## Do this
Repeat exactly the lines of the listing below, please, starting with the first and ending with the line containing "S.camera = cam"; leave out the rest.

## Given information
------------------------------------

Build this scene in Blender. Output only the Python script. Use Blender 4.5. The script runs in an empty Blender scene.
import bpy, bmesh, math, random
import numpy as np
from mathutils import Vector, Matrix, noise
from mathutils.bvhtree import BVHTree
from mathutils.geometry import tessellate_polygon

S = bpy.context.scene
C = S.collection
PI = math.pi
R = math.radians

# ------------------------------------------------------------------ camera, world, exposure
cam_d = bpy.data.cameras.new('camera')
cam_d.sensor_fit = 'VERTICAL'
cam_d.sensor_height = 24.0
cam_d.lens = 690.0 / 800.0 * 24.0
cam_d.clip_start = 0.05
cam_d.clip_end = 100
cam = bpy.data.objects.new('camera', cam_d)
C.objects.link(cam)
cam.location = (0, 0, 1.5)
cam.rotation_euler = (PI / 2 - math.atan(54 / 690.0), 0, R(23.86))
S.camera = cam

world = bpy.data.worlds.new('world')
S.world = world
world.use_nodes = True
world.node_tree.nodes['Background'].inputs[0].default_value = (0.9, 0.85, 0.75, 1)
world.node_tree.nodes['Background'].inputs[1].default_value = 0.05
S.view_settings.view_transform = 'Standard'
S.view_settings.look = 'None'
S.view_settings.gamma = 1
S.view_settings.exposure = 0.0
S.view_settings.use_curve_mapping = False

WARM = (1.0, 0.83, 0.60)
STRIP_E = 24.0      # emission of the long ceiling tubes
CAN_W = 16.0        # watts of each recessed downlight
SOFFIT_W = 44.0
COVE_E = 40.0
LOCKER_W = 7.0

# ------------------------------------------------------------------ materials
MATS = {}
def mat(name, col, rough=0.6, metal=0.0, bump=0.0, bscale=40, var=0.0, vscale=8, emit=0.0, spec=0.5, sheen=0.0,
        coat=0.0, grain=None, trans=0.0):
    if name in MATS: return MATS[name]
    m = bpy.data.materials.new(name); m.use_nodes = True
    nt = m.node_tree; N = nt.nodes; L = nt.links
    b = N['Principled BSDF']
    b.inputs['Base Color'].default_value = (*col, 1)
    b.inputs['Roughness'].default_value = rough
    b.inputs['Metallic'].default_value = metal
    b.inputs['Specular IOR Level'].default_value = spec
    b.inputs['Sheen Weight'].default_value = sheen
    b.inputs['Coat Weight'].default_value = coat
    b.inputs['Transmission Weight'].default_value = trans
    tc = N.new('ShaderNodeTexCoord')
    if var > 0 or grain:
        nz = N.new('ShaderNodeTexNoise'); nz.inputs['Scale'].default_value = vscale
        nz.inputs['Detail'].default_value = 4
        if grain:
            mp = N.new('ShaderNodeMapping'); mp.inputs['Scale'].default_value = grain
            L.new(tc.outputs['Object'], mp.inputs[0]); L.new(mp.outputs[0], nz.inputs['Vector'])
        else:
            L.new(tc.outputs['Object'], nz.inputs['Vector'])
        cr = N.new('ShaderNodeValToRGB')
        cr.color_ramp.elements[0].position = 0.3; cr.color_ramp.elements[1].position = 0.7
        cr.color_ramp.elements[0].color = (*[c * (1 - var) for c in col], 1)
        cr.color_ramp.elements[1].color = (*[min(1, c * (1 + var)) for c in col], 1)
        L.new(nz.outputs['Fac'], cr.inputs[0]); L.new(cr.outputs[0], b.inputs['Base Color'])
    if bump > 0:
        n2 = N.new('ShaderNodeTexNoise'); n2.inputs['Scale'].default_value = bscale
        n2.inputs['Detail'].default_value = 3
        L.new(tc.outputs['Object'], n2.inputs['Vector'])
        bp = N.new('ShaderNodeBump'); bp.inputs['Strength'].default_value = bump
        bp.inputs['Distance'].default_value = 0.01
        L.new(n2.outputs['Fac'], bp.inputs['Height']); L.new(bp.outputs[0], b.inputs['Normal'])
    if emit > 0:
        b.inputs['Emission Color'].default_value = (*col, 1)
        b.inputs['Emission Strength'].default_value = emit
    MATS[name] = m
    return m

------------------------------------

## Correct answer
Build this scene in Blender. Output only the Python script. Use Blender 4.5. The script runs in an empty Blender scene.
import bpy, bmesh, math, random
import numpy as np
from mathutils import Vector, Matrix, noise
from mathutils.bvhtree import BVHTree
from mathutils.geometry import tessellate_polygon

S = bpy.context.scene
C = S.collection
PI = math.pi
R = math.radians

# ------------------------------------------------------------------ camera, world, exposure
cam_d = bpy.data.cameras.new('camera')
cam_d.sensor_fit = 'VERTICAL'
cam_d.sensor_height = 24.0
cam_d.lens = 690.0 / 800.0 * 24.0
cam_d.clip_start = 0.05
cam_d.clip_end = 100
cam = bpy.data.objects.new('camera', cam_d)
C.objects.link(cam)
cam.location = (0, 0, 1.5)
cam.rotation_euler = (PI / 2 - math.atan(54 / 690.0), 0, R(23.86))
S.camera = cam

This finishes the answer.